Alors que les huit années de macronisme se sont déjà traduites par 3 300 milliards de dette publique supplémentaire et que le retour à un budget en équilibre se révèle impossible, était-il vraiment nécessaire de « claquer un pognon de dingue », pour parler comme l’Élyséen, dans la commémoration de la capitulation allemande le 8 mai 1945 et son corollaire, la soviétisation de toute l’Europe de l’Est pendant près de sept décennies ?
Mais s’étant autodissous avec la dissolution l’an dernier de l’Assemblée nationale où le parti présidentiel ne joue désormais plus que les utilités, le chef de l’État s’ennuie. Il avait donc décidé de faire du 8 mai 2025 une sorte de réédition de l’inauguration des JO de Paris, avec concert international, estrades, praticables… et gigantesques embouteillages dans s l’ouest parisien où de nombreuses stations de métro avaient été fermées dès la veille, « par mesure de sécurité ». Mais qu’importe le coût du flacon pour qu’on éprouve encore l’ivresse du pouvoir ?
Concurrence mémorielle
Ce qu’Emmanuel Macron n’avait toutefois pas prévu c’est que, en ce jour qui aurait dû lui permettre de rebondir, les médias et la presse mainstream, y compris un quotidien généralement neutre comme Le Parisien, feraient quasiment l’impasse sur la « victoire des démocraties » pour privilégier un événement concomitant : les « massacres de Sétif » qui le même 8 mai 1945, auraient coûté la vie à 1 165 Algériens selon le rapport envoyé par le général Duval, à Charles De Gaulle alors président du gouvernement provisoire de la République française. Chiffre qui n’a cessé de gonfler depuis : 15 000 morts selon le Parti communiste algérien exigeant justice, et 45 000 morts revendiqués depuis l’indépendance par les gouvernements algériens successifs qui considèrent cette tentative d’insurrection comme « le premier acte de la guerre d’Algérie ». Qui se solda aussi, ce qui explique la sévérité de la répression, par la mort, le plus souvent par égorgement, d’une centaine de Français et de quelque 900 musulmans loyalistes qui avaient tenté de raisonner les émeutiers.

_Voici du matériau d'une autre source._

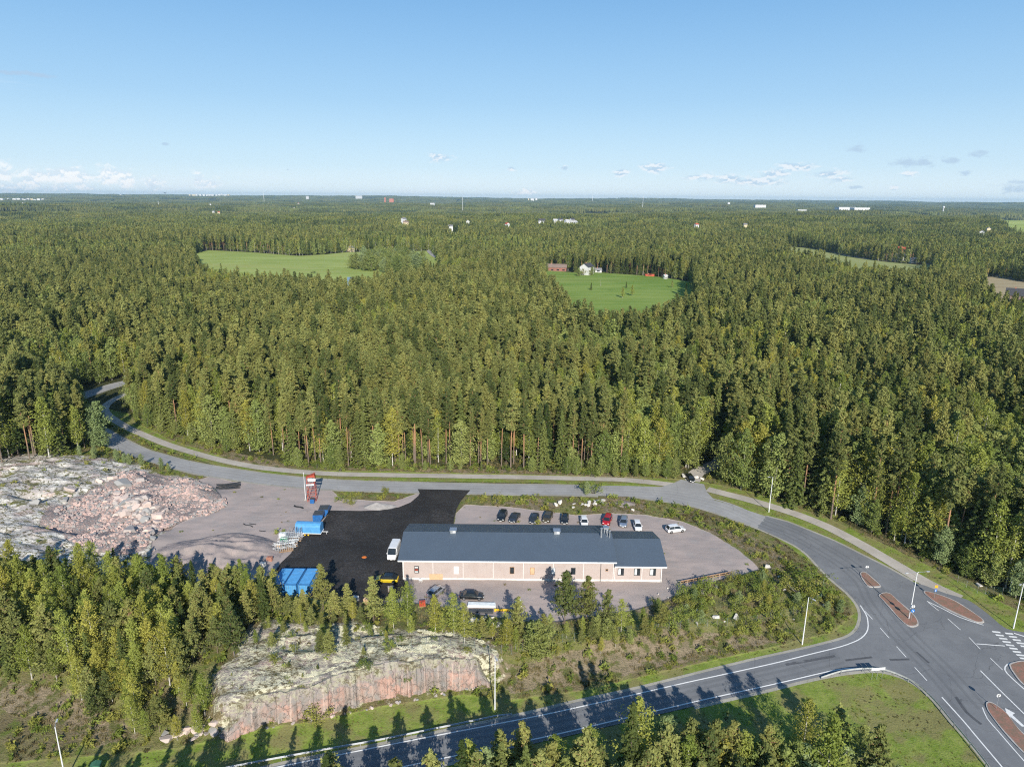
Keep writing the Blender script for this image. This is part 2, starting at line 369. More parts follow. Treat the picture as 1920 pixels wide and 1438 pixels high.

Le 8 mai 2020, 75e anniversaire de la tragédie, le président algérien Abdelmadjid Tebboune décréta d’ailleurs que « le 8 mai sera désormais la “Journée nationale de la Mémoire” ».
Journée à laquelle ont tenu à participer jeudi à Alger un certain nombre de parlementaires français dont le sénateur centriste Raphaël Daubet, le socialiste Laurent Lhardit, président du groupe d’amitié France-Algérie à l’Assemblée nationale, ainsi que les députés Fatiha Keloua-Hachi (PS), Danielle Simonnet (LFI) Stéphane Peu (PCF) ou le macroniste Belkhir Belhaddad, natif de Timgad. Tous porteurs : « Apaiser la relation franco-algérienne et reconnaître les crimes coloniaux dans le travail de mémoire et l’amitié entre nos peuples».Macron n’avait-il pas frayé la voie dès 2017 en battant notre coulpe pour « les crimes contre l’humanité » commis par la France en Algérie ?
Bad-Reichenhall : Une ombre sur le camp du bien
Ce 8 mai 1945 fut aussi un jour sombre de notre histoire : faits prisonniers par les Américains en Bavière, douze jeunes Waffen-SS français de la division Charlemagne furent remis à la 2ème DB alors cantonnée à Bad-Reichenhall. Où, sans le moindre jugement, ils furent fusillés par leurs compatriotes. Sur l’ordre du général Leclerc de Hauteclocque en personne ? Ce dernier avait reproché aux prisonniers des porter un « uniforme ennemi », à quoi il avait été répondu que lui-même arborait bien un vêtu d’un uniforme américain, riposte qui l’avait rendu si furieux qu’il avait quitté les lieux, non sans ordonner qu’on « le débarrasse de ces gens-là », sans préciser ce qu’il fallait en faire. Ses subordonnés prirent-ils indûment la formule au pied de la lettre ou avaient-ils parfaitement compris la consigne ? Le futur maréchal ne s’en expliqua jamais et l’affaire fut vite étouffée dans l’euphorie de la victoire mais ces exécutions expéditives, alors que la guerre venait de se terminer, laissèrent un goût amer à certains soldats de la 2ème DB, tel l’engagé volontaire alsacien Charles Emmanuel Boch. Alors simple caporal, il devait montrer plus tard dans Rivarol et la revue Écrits de Paris, puis dans un livre — _Le Guêt-apens de Bad Reichenhall, éditions du Lore, 2007 — combien, dès lors, sa foi dans le « camp du bien » en fut ébranlée.